TopBuild Corp. Reports Q4 2025 Earnings: Revenue $1.49B, EPS $4.50, Guidance Slightly Below Consensus

BLD
February 26, 2026

TopBuild Corp. (NYSE:BLD) reported fourth‑quarter and full‑year 2025 results on February 26, 2026. Total revenue for the quarter was $1.49 billion, up 13.2% year‑over‑year, driven by the addition of seven acquisitions that added roughly $1.2 billion in annual revenue. Non‑GAAP earnings per share were $4.50, missing the consensus estimate of $4.54 by $0.04, while full‑year 2025 revenue of $5.409 billion matched expectations.

Installation Services generated $798.38 million in sales and delivered a 21.0% adjusted EBITDA margin, the strongest segment performance. Specialty Distribution contributed $755.44 million in revenue but its adjusted EBITDA margin fell to 15.5% from 18.0% in the prior year, reflecting the impact of the SPI acquisition and price‑cost pressures. Overall adjusted EBITDA margin for the quarter was 17.9%, down from 19.2% in Q4 2024.

The seven acquisitions completed in 2025 added about $1.205 billion in annual revenue and are expected to generate $35–$40 million in run‑rate synergies over the next two years. The $1 billion purchase of Specialty Products and Insulation (SPI) and the $820.5 million acquisition of Progressive Roofing were the largest deals, expanding TopBuild’s footprint in commercial and industrial markets.
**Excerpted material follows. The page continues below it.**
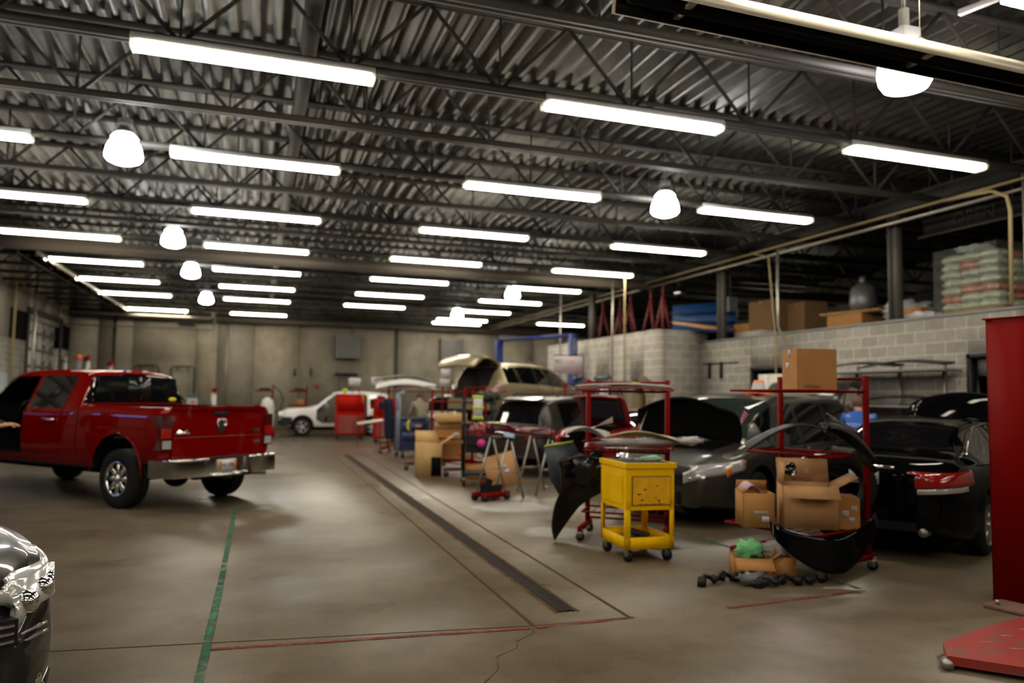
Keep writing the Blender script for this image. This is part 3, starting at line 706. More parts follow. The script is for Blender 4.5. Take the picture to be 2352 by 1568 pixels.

Management guided 2026 sales to $5.925 billion–$6.225 billion and adjusted EBITDA to $1.005 billion–$1.155 billion, slightly below analyst consensus. The guidance signals caution amid an uncertain residential market, while the company remains confident in its commercial growth strategy. The company also returned $434.2 million to shareholders through share repurchases in 2025 and maintained $753.9 million in buyback availability.

The earnings miss and modestly lower guidance contributed to a muted market reaction, with analysts noting the EPS shortfall and the conservative outlook. Management emphasized that the company’s acquisition‑driven growth is offset by organic volume declines—same‑branch sales fell 9.8% in Q4 2025, with residential sales down 14.4%—and that price‑cost pressures are compressing Specialty Distribution margins.

TopBuild’s results underscore the trade‑off between rapid top‑line expansion through M&A and the short‑term impact on profitability and organic growth. The company’s focus on integrating acquisitions, improving Specialty Distribution margins, and maintaining a strong free‑cash‑flow position positions it to navigate the current market headwinds while pursuing long‑term growth in commercial and industrial segments.